Sunday, July 12, 2009

my vision quest


At lunch the other day, a friend and I were talking about theater and ballet and books (and what else is there, pray?), and he brought up two of his favorite works: Waiting for Godot, which he had just seen on Broadway, and which I know well, and Don Quixote, which was the subject of a print that he had just bought, and which I’ve never read but am familiar with thanks to the ballet and Man of La Mancha* and general cultural osmosis. “That’s an interesting combo,” I said to him. “You must like the idea of the quest.”

“You’re right,” he said, surprised. “That always appeals to me.”

“You’re into the journey,” I said.

Journeys, quests, progress, process… These are subjects that have occupied me quite a bit in the past few months. For the past year, I’ve been in between – in between homes, in between jobs, in between any sort of settled routine. I haven’t had the kind of well-defined life where you can easily answer questions like, “What do you do?” or “Where do you live?” or “How do you spend your time?” This is a tough state to be in – or rather, it’s a tough state to stay in; my impulse is to find something, anything, quick; to arrive somewhere and say, “Here it is; here I am.”

As I write this, I’m sitting in my friend Rachael’s home in upstate Connecticut. She and her husband and their two children are visiting family on the West Coast and very generously offered to let me stay here in their absence, along with their crazy cat, the aptly named Bongo (who just came tearing into the house with a feather in his mouth, looking incredibly satisfied with himself). It’s a lovely spot – quiet and green and remote (no cell phone signal!) – and I’m hoping to get some writing done during my week here.

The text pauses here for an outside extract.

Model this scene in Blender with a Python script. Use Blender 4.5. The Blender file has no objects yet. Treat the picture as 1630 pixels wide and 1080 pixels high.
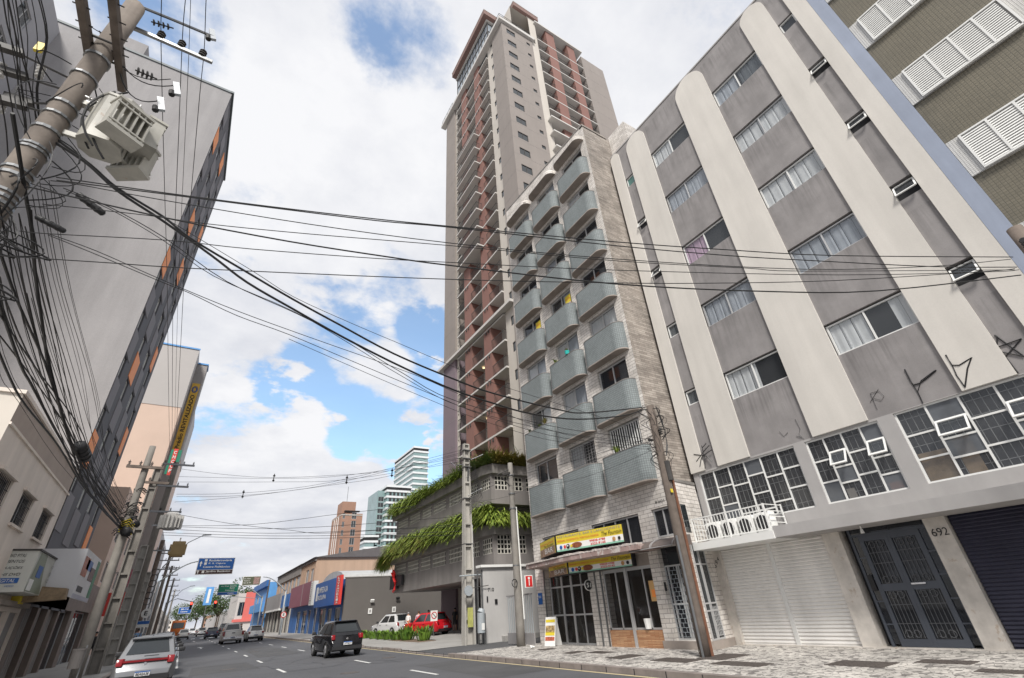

The past two weeks, I was staying in another borrowed home, this one a gorgeous apartment on West 72nd, taking care of (i.e., being highly entertained by) two adorable kittens and enjoying being in New York. In fact, I kept thinking how nice it would be to be back in the city, right smack in the middle of everything, with theater tickets and sushi delivery and plans every night.

Then again, on the drive up here, I found myself looking at For Sale signs, wondering what it would be like to live a quiet life on a river in Kent, preferably in a small old house with a porch and lots of trees, having people over to dinner and watching old movies and enjoying the seasons.

But the truth is, neither of these visions is an option right now, and if I focus too much on that blunt fact, I can pretty easily spin out into “Oh my god what am I doing??” territory.

Instead, I’m trying to truly understand that being in between isn’t the same as being nowhere, that in fact I have a lot of momentum in my life, and a lot of possibilities. And more than that, my quixotic quest feels infinitely more fruitful and rewarding than much of my adult life to date, where I’ve had the good job and the nice apartment and yet felt stuck and stagnated.

Because really, when do we feel most alive? I’ll answer that: At times of change and movement – a new job, a new home, a new love, even a crisis. These are the times when we peel back some layers, find new aspects of ourselves (good and bad), make new connections, perhaps feel closer to what might be called our essence.

Right now, what I’m trying to grasp is what I told my friend at lunch: It’s all about the journey. There is no destination, really. I’m not going to arrive somewhere and set up camp and be done. Or at least, I hope not. By living my life very much day to day right now, and trying to enjoy what’s going on without looking forward with either dread or expectation, I feel much more settled than I have in the past, even though, on the surface, there ain’t nothing much settled about my situation. I’m trying to experience the moment, rather than trying to capture it, or replicate it, or fret about its passing.

This train of thought brought to mind a passage from Michael Cunningham’s The Hours, where Clarissa is looking back on a youthful summer of romance and possibility. The gist of this passage has always stuck with me and reminded me (when I let it) to pay attention to what is right in front of me, right at this moment. Because, ultimately, my friends, that’s all we got.

“It had seemed like the beginning of happiness, and Clarissa is still sometimes shocked, more than thirty years later, to realize that it was happiness; that the entire experience lay in a kiss and a walk, the anticipation of dinner and a book…. There is still that singular perfection, and it’s perfect in part because it seemed, at the time, so clearly to promise more. Now she knows: That was the moment, right then. There has been no other.”



*In fact, maybe I’ll take Brian Stokes Mitchell singing “The Impossible Dream” as my new call to arms.

Top: Don Quixote with Sancho Panza, by Gustave Doré; bottom, my upstate welcome committee, tonight, 7pm.

1 comment:

  1. i highly recommend the recorded book Don Quixote.